Zapatos y princesas I

Calzo un 43. Me ha costado muchos años de introspección y un esfuerzo de valentía decirlo así de claro y directo. Antes lo ocultaba vergonzosamente. Una mujer debía tener un pie pequeño porque era sinónimo de femenino y bonito. El pie grande se asociaba con basto y feo cuando en realidad mis pies eran más fuertes.

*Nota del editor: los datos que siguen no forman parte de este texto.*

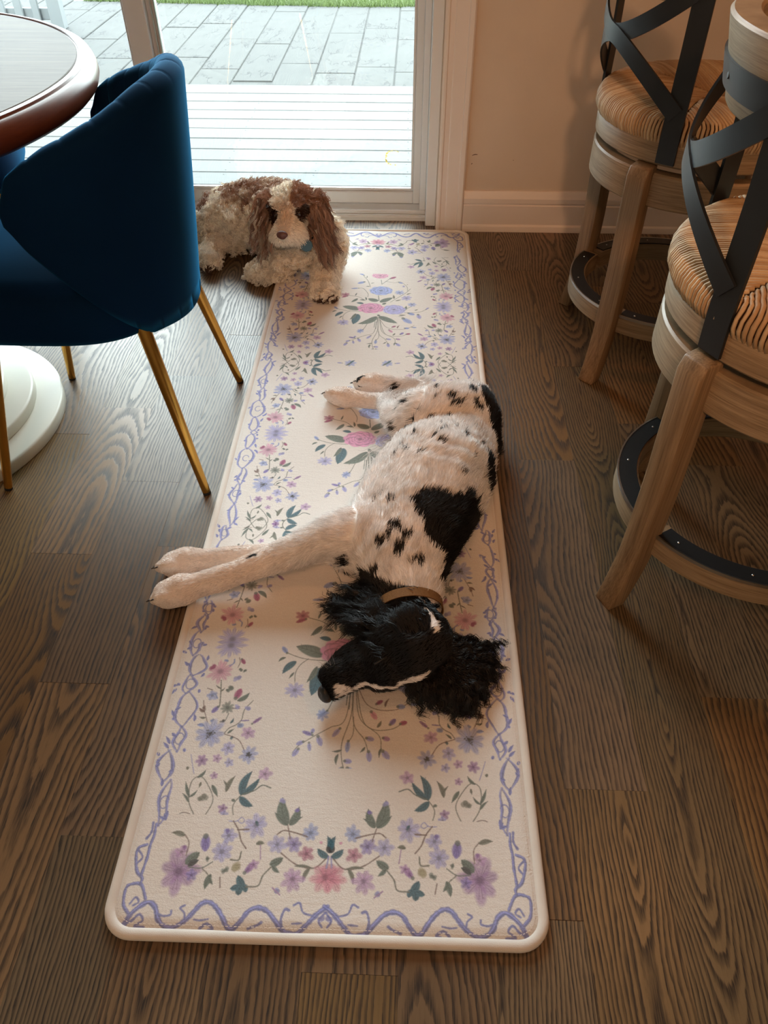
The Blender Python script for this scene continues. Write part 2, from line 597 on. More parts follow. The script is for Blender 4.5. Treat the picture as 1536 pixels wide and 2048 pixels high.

Comprarme unos zapatos nuevos era un suplicio. Merodeaba alrededor de la zapatería hasta que veía que no había clientes para que no me miraran con asombro cuando dijera al vendedor mi número. Luego, el zapatero se cansaba de sacarme los pares de mujer más grandes que tenía en su zapatería y de que ninguno me viniera (entonces aún no existía el concepto de unisex). Intentaba convencerme diciendo que la piel cedía, que los llevara a la horma, que se los pusiera antes alguien con el pie más grande (¿quién?), que me los pusiera a ratos en mi casa antes de estrenarlos porque siempre, siempre, la piel cedía. Mentira, nunca cedía lo suficiente. Además nunca me he comprado un zapato porque me gustara, me he llevado el que supuestamente me apretaba menos (al final, de tanto quitarme y ponerme zapatos pequeños, los pies quedaban insensibles).